Ante las numerosas cartas de lectores que en los últimos días se están publicando en diversos medios de comunicación referentes a la polémica suscitada por la denuncia de la presencia de crucifijos en los colegios públicos de Valladolid, como padre denunciante de esta situación en el colegio Macías Picavea desearía realizar alguna puntualización sobre dos argumentos que se reiteran en las citadas cartas, ya que suelen ser reproches directos a quienes realizamos tal denuncia.
Por un lado se dice reiteradamente que no podríamos pasear por la calle ya que en todos los lugares hay símbolos. No se si por desconocimiento o mala fe (quiero pensar que por lo primero) se quiere hacer creer que estamos en contra de los símbolos, cuando en absoluto es así. No me molesta ver por la calle cruces en las iglesias, ni monjas católicas con su vestimenta, ni personas con banderas de cualquier tipo de organización, ni jóvenes con estética punky, ni cualquier otra simbología… por la sencilla razón de que solamente identifican a sus portadores. Sin embargo en un edificio público, y más aún presidiendo la actividad educativa de un colegio, los símbolos presentes identifican a todas las personas que comparten el aula. La diferencia es evidente para todo aquel que quiera verlo con objetividad.
Es más, no solo no me molestan los símbolos ajenos, sino que incluso puede contar con mi apoyo todo aquel que vea vulnerado su derecho a disponer de sus símbolos. Pero de ahí a que alguien me imponga a mí esos símbolos va un trecho. El trecho que pasa de mi declarado respeto, a la falta de respeto hacia mí.

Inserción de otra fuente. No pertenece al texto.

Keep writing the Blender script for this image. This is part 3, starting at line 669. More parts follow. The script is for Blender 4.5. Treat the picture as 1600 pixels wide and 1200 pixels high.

Para ilustrarlo, no quiero ser pesado recordando las sentencias y resoluciones (entre ellas del Procurador del Común de Castilla y León) que reconocen los principios de igualdad y de neutralidad ideológica de la administración. Pero sí me gustaría indicar que incluso el propio Gabinete de Asuntos Religiosos ha manifestado que “la neutralidad que debe presidir la enseñanza que se imparta en los centros públicos (…) puede entenderse que afecta no solo a los contenidos sustanciales, sino también a los símbolos tanto ideológicos como religiosos (…)”.
La segunda cuestión que reiteradamente se alude en las cartas publicadas es que un crucifijo carece de significado religioso y tiene un carácter cultural que supuestamente abarcaría a todas las personas. Sobre ello decir que me da pena que para justificar la imposición de un símbolo se recurra a renegar de él, negando su evidente carácter religioso confesional. Y que además lo haga quien dice sentirse representado por él. Según dicen, eso lo hizo San Pedro tres veces antes de que cantara un gallo, y por lo que se ve lo siguen haciendo.